Data lines
-=-=-
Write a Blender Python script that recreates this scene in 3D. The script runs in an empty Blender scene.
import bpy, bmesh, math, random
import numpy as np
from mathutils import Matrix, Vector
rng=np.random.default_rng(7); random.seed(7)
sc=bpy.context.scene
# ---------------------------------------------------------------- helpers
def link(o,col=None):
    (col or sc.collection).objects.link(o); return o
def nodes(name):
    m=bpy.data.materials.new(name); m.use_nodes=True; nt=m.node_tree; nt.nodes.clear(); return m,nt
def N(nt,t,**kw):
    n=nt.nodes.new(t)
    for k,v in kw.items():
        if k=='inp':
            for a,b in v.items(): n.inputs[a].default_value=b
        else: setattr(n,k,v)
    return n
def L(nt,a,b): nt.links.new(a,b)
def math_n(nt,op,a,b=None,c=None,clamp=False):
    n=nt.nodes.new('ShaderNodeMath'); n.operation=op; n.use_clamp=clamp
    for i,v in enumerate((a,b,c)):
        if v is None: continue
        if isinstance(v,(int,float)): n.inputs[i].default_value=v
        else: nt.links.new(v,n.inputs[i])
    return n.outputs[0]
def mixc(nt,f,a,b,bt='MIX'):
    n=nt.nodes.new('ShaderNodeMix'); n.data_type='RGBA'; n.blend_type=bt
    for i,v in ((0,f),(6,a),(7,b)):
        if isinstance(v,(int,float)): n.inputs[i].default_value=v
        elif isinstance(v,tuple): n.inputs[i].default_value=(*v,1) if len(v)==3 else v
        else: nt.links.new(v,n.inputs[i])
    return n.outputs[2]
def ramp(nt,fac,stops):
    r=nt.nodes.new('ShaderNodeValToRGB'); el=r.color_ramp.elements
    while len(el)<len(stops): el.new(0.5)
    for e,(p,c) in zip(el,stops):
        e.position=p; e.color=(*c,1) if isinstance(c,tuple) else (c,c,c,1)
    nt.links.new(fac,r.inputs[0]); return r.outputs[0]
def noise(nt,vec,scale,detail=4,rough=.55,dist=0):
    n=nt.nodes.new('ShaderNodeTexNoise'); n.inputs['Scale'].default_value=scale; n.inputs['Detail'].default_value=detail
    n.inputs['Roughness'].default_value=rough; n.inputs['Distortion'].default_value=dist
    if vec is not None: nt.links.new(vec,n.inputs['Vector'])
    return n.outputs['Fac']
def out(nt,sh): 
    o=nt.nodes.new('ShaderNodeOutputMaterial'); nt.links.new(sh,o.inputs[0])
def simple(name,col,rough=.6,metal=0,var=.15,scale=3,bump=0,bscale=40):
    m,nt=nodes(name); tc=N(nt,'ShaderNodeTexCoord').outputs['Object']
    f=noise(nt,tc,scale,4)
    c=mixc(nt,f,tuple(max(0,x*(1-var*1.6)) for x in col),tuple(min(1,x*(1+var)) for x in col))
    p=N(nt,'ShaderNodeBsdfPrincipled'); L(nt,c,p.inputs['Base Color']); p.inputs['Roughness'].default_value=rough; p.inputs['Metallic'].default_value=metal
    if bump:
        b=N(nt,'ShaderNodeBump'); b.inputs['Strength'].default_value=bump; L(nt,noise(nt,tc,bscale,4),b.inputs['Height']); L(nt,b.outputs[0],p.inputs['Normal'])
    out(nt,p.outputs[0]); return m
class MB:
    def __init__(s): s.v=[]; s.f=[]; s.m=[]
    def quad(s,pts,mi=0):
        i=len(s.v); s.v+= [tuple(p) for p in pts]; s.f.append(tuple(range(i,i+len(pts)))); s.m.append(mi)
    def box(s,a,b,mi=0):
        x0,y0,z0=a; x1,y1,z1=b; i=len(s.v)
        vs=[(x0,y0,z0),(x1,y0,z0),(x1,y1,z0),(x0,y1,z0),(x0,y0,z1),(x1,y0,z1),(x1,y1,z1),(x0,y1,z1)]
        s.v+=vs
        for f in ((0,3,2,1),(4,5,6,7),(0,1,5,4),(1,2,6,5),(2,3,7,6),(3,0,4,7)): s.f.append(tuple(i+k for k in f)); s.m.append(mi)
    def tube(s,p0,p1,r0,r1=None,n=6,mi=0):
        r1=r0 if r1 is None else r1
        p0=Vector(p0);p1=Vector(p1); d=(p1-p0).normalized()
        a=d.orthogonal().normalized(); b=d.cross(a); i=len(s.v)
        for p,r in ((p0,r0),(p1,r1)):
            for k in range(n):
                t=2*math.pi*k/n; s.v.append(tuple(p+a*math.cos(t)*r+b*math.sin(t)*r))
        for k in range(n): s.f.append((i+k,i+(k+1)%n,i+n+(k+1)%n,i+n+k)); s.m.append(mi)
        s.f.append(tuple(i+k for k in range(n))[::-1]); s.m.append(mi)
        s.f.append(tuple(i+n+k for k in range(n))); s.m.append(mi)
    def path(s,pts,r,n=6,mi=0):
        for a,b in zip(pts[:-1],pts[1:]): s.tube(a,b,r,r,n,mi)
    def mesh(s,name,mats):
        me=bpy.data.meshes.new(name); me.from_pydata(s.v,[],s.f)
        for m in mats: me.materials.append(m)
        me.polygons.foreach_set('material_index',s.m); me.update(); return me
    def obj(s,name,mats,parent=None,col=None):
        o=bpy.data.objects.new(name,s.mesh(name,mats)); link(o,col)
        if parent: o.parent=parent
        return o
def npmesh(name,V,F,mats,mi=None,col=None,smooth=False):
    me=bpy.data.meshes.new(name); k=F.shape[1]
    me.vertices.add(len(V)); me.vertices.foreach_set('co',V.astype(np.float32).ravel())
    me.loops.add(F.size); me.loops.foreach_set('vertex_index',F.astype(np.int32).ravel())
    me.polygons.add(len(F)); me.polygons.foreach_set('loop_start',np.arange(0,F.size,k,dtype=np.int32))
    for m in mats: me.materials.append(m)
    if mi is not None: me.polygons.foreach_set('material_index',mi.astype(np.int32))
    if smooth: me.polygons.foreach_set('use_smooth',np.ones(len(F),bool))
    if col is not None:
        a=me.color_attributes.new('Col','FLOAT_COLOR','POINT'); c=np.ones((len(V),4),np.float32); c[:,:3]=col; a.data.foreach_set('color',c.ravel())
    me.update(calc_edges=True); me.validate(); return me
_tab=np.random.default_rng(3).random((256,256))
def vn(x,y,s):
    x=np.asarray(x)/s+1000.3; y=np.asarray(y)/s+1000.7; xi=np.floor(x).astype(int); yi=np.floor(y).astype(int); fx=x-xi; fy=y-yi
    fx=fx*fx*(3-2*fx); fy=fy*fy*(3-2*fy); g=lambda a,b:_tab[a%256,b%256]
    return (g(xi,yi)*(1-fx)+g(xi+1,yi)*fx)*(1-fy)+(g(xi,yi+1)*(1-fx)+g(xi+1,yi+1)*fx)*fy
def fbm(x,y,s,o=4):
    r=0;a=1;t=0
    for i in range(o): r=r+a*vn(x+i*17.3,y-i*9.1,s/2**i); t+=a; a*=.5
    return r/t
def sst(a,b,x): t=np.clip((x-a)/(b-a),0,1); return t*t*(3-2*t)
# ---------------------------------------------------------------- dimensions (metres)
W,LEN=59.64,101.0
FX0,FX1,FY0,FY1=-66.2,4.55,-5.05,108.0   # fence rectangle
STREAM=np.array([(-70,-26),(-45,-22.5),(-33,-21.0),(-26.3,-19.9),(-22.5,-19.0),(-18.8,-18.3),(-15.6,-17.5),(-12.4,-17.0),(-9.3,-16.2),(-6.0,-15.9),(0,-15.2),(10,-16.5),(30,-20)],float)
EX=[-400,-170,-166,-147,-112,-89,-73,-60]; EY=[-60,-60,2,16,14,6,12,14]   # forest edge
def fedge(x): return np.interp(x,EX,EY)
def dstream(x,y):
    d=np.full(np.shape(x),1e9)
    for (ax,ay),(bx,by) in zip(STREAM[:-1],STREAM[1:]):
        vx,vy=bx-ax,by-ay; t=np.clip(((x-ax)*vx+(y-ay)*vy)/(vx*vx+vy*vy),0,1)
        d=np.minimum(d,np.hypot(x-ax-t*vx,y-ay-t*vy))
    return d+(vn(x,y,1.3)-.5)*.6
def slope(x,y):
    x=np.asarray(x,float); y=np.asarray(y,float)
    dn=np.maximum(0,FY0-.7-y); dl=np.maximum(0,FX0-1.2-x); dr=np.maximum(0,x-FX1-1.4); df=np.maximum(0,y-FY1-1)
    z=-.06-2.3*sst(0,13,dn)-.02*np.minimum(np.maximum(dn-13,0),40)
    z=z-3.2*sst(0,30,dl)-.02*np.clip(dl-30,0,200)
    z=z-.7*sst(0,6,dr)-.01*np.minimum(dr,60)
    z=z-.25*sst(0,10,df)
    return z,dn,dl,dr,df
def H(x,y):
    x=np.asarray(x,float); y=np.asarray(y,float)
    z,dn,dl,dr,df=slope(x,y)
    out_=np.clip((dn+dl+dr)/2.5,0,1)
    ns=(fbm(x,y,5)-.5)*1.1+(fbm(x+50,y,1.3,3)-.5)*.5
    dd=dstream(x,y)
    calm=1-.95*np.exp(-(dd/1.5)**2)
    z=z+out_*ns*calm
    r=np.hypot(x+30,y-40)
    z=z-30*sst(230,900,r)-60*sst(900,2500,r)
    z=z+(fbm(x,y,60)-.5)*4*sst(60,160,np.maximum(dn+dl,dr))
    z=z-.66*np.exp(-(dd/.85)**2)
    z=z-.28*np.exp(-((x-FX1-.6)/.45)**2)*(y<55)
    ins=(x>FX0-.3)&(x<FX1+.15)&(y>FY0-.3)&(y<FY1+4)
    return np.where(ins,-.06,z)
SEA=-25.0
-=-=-
The problem
Collect from the data above every line that includes "scene".

Finished answer
Write a Blender Python script that recreates this scene in 3D. The script runs in an empty Blender scene.
sc=bpy.context.scene